Walker: For East Bank All-Stars, Little League World Series title still feels like yesterday | Sports

Elwanda Tulloch

The calendar says it’s been a year. The memories say otherwise. “It feels like it was just yesterday,” said Reece Roussel. “I think about it almost every day, mainly at night. I still think how did we do that? No way.” But, yes, they did it. It’s been 366 days […]

The calendar says it’s been a year.

The memories say otherwise.

“It feels like it was just yesterday,” said Reece Roussel. “I think about it almost every day, mainly at night. I still think how did we do that?

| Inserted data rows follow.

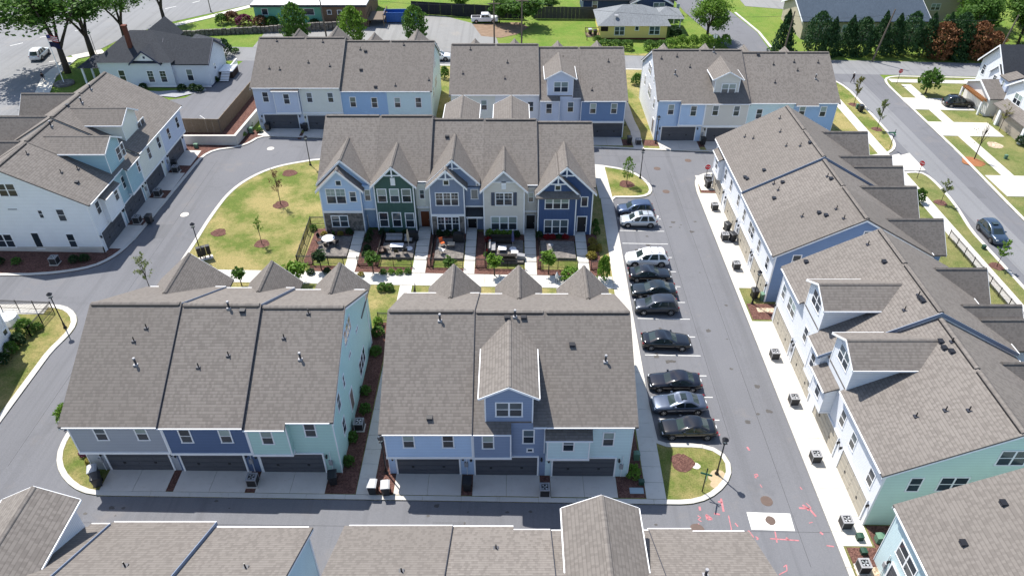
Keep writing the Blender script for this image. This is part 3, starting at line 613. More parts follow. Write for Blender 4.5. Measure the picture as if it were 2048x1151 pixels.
STEEL = plain('party_steel', (.17, .22, .31), .45, .35, var=.1); DK = M_DARK

# --- front row, left block
townhouse('grey sided end townhouse with dark garage, leftmost of front left block', -33.3, 37.8, 0, 7.0, .75, s_('grey'), ends='l', party={'r': STEEL}, tip=-.92, bays=[(0, 7.0, .52)], garages=[(3.95,)],
          wins=[(201, 866, 'f', -.52, 1, .95, 1.55), (283, 866, 'f', -.52, 1, .95, 1.55)], gables=[(.3, 6.5, 2.2, 8.5, None, '', .88)], vents=[(293, 655), (268, 681), (272, 728, 's')])
townhouse('navy blue townhouse with dark garage in middle of front left block', -26.3, 37.8, 0, 6.3, .62, s_('navy'), party={'r': STEEL}, tip=-.9, bays=[(0, 6.3, .5)], garages=[(2.75,)],
          wins=[(371, 871, 'f', -.5, 1, .95, 1.55, 'd'), (451, 871, 'f', -.5, 1, .95, 1.55)], gables=[(1.75, 6.05, 2.2, 7.75, None, '', .98)], vents=[(457, 710), (397, 733), (458, 615, 's'), (485, 622, 'b')])
townhouse('mint green end townhouse with tall side wall in front left block', -20.0, 37.8, 0, 6.4, .4, s_('mint'), ends='r', segs=[(0, 3.1, -.9), (3.1, 6.4, -.4)], bays=[(0, 3.1, .5)], garages=[(2.7,)],
          wins=[(534, 874, 'f', -.5, 1, .95, 1.55), (620, 859, 'f', 0, 1, .95, 1.55), (694, 660, 'r', 0, 3, 2.7, 1.5, 'd'), (724, 722, 'r', 0, 3, 2.7, 1.7, 'd'), (687, 761, 'r', 0, 1, .6, 1.3, 'd'), (677, 803, 'r', 0, 1, 1.0, 1.6, 'd'),
                (688, 850, 'r', 0, 1, .95, 1.7, 'd'), (713, 658, 'r', 0, 1, .9, .45, 'dx'), (699, 709, 'r', 0, 1, .9, .45, 'dx'), (703, 798, 'r', 0, 1, .95, 2.0, 'Dt')], gables=[(1.7, 6.1, 2.2, 7.75, None, '', 1.0)], vents=[(617, 626), (568, 675), (601, 717, 's')], spouts=[(.1, 0, -.2)])
# --- front row, right block
townhouse('light blue end townhouse with dark garage, leftmost of front right block', -9.7, 37.8, 0, 6.7, .02, s_('lblue'), ends='l', party={'r': DK}, tip=-.95, bays=[(0, 6.7, .55)], garages=[(3.08,)],
          wins=[(817, 881, 'f', -.55, 1, .95, 1.55), (896, 881, 'f', -.55, 1, .95, 1.55, 'd')], gables=[(2.1, 6.4, 2.2, 7.95, None, '', 1.1)], vents=[(880, 640, 's'), (859, 836, 'b')])
townhouse('slate blue townhouse with big gabled dormer over its dark garage', -3.0, 37.8, 0, 5.62, -.08, s_('slate'), segs=[(0, 2.95, -.9), (2.95, 4.6, -.03), (4.6, 5.62, -.4)], bays=[(0, 2.95, .5)], garages=[(2.55,)],
          dormers=[(.97, 4.58, 10.36, None)], wins=[(976, 883, 'f', -.5, 1, .95, 1.55), (1057, 872, 'f', 0, 1, .95, 1.6), (1018, 818, 'f', -.02, 2, 2.05, 1.55), (1060, 899, 'f', 0, 1, .55, .45, 'x')],
          gables=[(1.75, 5.5, 2.2, 7.9, None, '', 1.1)], vents=[(1030, 632, 's'), (1014, 635, 'b'), (1047, 635, 'b')], spouts=[(5.5, 0, 2.9)])
townhouse('pale aqua end townhouse beside the parking bays in front right block', 2.62, 37.8, 0, 6.6, -.1, s_('aqua'), ends='r', segs=[(0, 6.6, -.4)], bays=[(.05, 3.35, .5, None, True)], garages=[(3.05,)],
          wins=[(1137, 888, 'f', -.5, 1, .95, 1.55), (1217, 877, 'f', 0, 1, .95, 1.6), ('@', 3, 4.3, 'r', 0, 1, .95, 1.6), ('@', 9, 7, 'r', 0, 2, 2, 1.5)], gables=[(2.0, 6.25, 2.2, 7.9, None, '', 1.1)], vents=[(1144, 690, 'b'), (1211, 722, 's')], shedz=5.2)
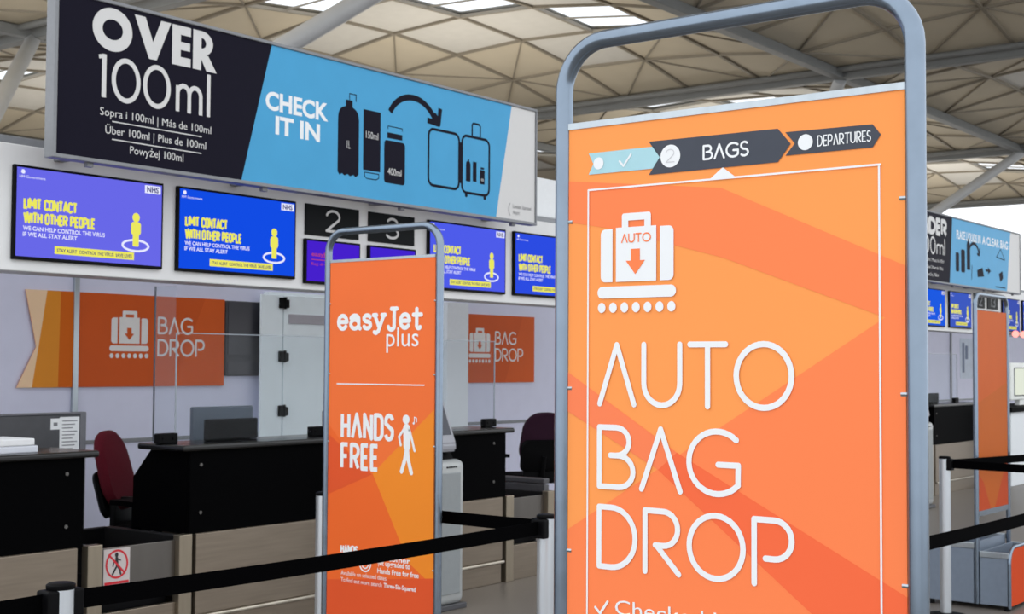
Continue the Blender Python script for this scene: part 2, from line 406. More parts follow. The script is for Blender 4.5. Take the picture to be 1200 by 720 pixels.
def tree_column(x0, y0, label, s=(3.7, 2.5), zt=5.6):
    """four round trunks that each lean out to a corner of a roof bay"""
    i = XG.index(x0); j = YG.index(y0); cx, cy = (XG[i]+XG[i+1])/2, (YG[j]+YG[j+1])/2-.35
    t = thing('steel_tree_column', label, 'column', (cx, cy, 0))
    for sx in (-1, 1):
        for sy in (-1, 1):
            b = new(); tube(b, [(cx+sx*s[0], cy+sy*s[1], 0), (cx+sx*s[0], cy+sy*s[1], zt)], .23, 18); k = obj('trunk', b, treem, t, smooth=True)
            b = new(); e = Vector((XG[i] if sx < 0 else XG[i+1], YG[j] if sy < 0 else YG[j+1], ZB-.3)); p = Vector((cx+sx*s[0], cy+sy*s[1], zt-.05))
            tube(b, [p, e], [.22, .19], 18); obj('branch', b, treem, t, smooth=True)
tree_column(XG[0], YG[1], 'pale grey tubular tree column holding the roof behind the first overhead banner')
tree_column(XG[2], YG[1], 'grey tubular tree column holding the roof beyond the tall foreground sign')

for x, y, e in ((11.85, 24.2, 800), (29.6, 24.5, 420), (11.85, 40, 350), (29.6, 40, 350), (11.85, 56, 250), (47, 24.5, 420), (64, 24.5, 500)): uplight_fill(x, y, e)  # lights in tree bays stand for uplighters; the rest are added roof fill
WY = 8.5
bm = new(); box(bm, (-1.0, WY, 0), (36, WY+.12, 2.62)); struct('wall_back', bm, wallm)
bm = new(); box(bm, (-1.0, WY-.012, .955), (36, WY, .985), .003); struct('trim_20', bm, greyedge)
k = 21
for x in (5.9, 9.4, 13.0, 23.9):
    bm = new(); box(bm, (x-.022, WY-.028, 0), (x+.022, WY, 2.62), .004); struct('trim_%d' % k, bm, greyedge if x > 20 else alu); k += 1

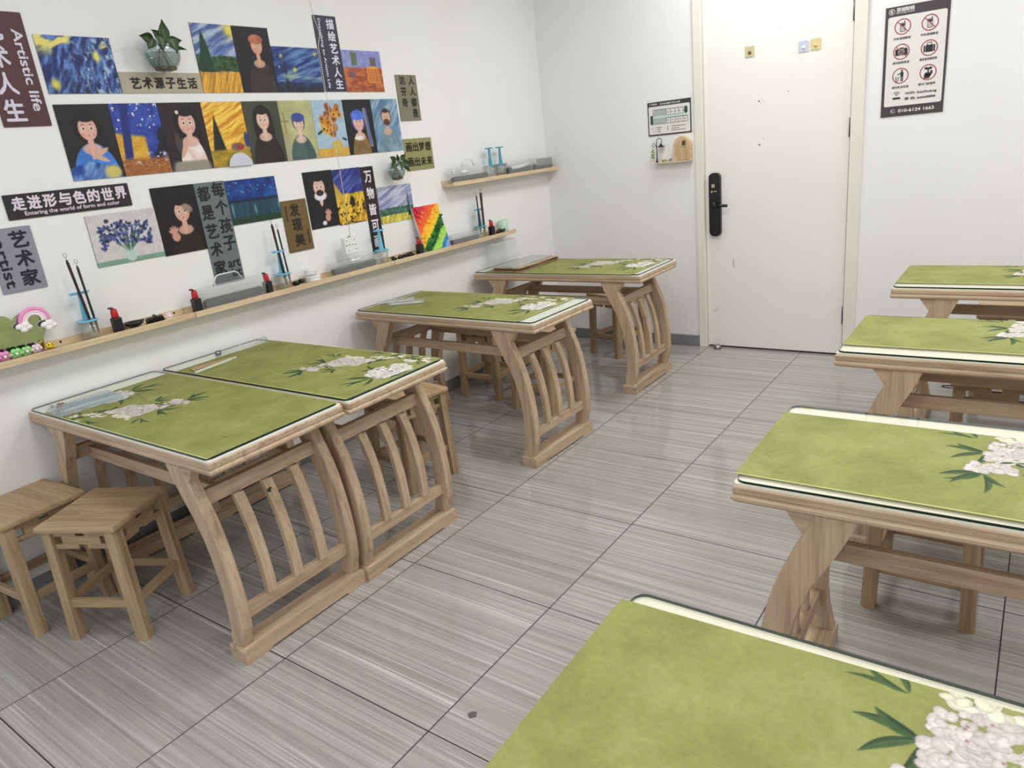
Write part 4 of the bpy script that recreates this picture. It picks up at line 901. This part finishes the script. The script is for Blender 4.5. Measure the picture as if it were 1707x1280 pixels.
# ---- lettered signs
def sign(y0,y1,z0,z1,col,tcol,items,lab,group='lettered signs on the left wall',name='lettered_sign'):
    t=thing(name,lab,'sign',(0,0,0),group=group); t.location=(0,(y0+y1)/2,(z0+z1)/2); yc,zc=(y0+y1)/2,(z0+z1)/2
    MB().prism([(p[0],p[1]) for p in rrect(y0-yc,y1-yc,z0-zc,z1-zc,.003,2)],'x',0,.0042).build('sign_board',mat('sign_%d_%d'%(y0*100,z0*100),col,.45),t)
    m=MB()
    small=[q for q in items if q[6]<.0015]
    for s_,y,z,w,h,rot,bold in items:
        if bold>=.0015: glyph(m,s_,.06,ML(y-yc,z-zc,.0046,rot),off=bold*.75,fit=(w,h))
    lm=mat('letter_%d_%d_%d'%tcol,tcol,.5)
    for s_,y,z,w,h,rot,bold in small:
        m2=MB(); glyph(m2,s_,.06,ML(y-yc,z-zc,.0046,rot),off=bold,fit=(w,h)); m2.build('small_lettering',lm,t)
    m.build('lettering',mat('letter_%d_%d_%d'%tcol,tcol,.5),t); return t
def column(chars,y,ztop,zbot,w,h,bold=.0022):
    n=len(chars); return [(c,y,ztop-(k+.5)*(ztop-zbot)/n,w,h,0,bold) for k,c in enumerate(chars)]
def row(chars,z,y0,y1,w,h,bold=.0022):
    n=len(chars); return [(c,y0+(k+.5)*(y1-y0)/n,z,w,h,0,bold) for k,c in enumerate(chars)]
V=-PI/2
sign(.134,.292,1.682,2.057,(78,38,42),(216,212,228),column('艺术人生',.183,2.045,1.693,.068,.074,.0030)+[('Artistic life',.262,1.868,.270,.034,V,.0012)],'dark red upright sign at the left edge with white lettering')
sign(.586,.937,Z1,1.869,(176,166,146),(24,20,18),row('艺术源子生活',1.829,.622,.918,.042,.044,.0022),'long beige sign under the larger plant with black characters')
sign(1.612,1.757,1.793,2.142,(40,40,66),(226,226,240),column('描绘艺术人生',1.714,2.133,1.802,.050,.048,.0020)+[('Describing an Artistic Life',1.645,1.968,.320,.020,V,.0006)],'dark navy upright sign in the top row with white lettering')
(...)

No way.”

But, yes, they did it.

It’s been 366 days since then 12-year-old shortstop Stan Wiltz caught that line drive August 25, snatching the ball and a bit of history all at the same time.

Wiltz’s catch was the final out, putting the exclamation point on the magical run of the east bank team from River Ridge, which became the first team from Louisiana to win the Little League World Series with the 8-0 victory over Curacao.

“I still think about the process and all the practices we went through to get to that point,” Wiltz said. “It’s hard to believe that we ever did something like that. It’s so cool thinking back on it.”

Wiltz, like Roussel, still almost has to pinch himself, as you can tell by a recent conversation he had with his mother.

“Mom, can you believe we really went to the World Series and won?”

“I think over time it will probably resonate more for them,” said Pam Wiltz. “But for a 12-year old kid, when you’re living it, you’re just going through the motions of it. It’s hard to really take it all in while you’re there. It’s a testament to kids everywhere that anything is possible, and the sky is truly the limit.”

On Sunday, the Wiltz family watched ESPN2’s replay of the team’s victory over Hawaii in the U.S. championship game. Having been in Williamsport, Pennsylvania. for the actual World Series, it was their first time watching it on TV. Coach Scott Frazier has only watched it on television once also.

“It’s crazy just thinking how the kids seemed like babies in Waco (for the regionals) and watching them grow and seeing the confidence they picked up along the way was just unbelievable,” Frazier said. “I remember when I used to watch the Little League World Series and wonder how in the world kids play on that big stage with 30,000 people watching. We got to witness it firsthand. We told them to just go out there and have fun.”

While Frazier appreciates winning it all, he says the journey was about much more than that. It’s more about the time he spent with the 13 kids who became like mini-celebrities once they unpiled from that dogpile on the infield at Lamade Stadium.

“All the attention was crazy,” Roussel said. “Almost everywhere I went, people were asking ‘are you Reece Roussel?’ It just doesn’t seem real.”

It was the same way for his 12 teammates: Wiltz, William Andrade, Gavin Berry, Jeffrey Curtis, Ryan Darrah, Derek DeLatte, Marshall Louque, Connor Perrot, Ryder Planchard, Egan Prather, Alton Shorts and Peyton Spadoni.

They all stay in touch with each other and will likely continue to do so for the rest of their lives. And boy will they have plenty to talk about.

There were victory parades and Mardi Gras parades. Trips to the governor’s mansion and the White House. And even a ride on Air Force One.

But the most magical ride of all was the one to Williamsport, one that the entire state of Louisiana took with them on that unforgettable Sunday last August.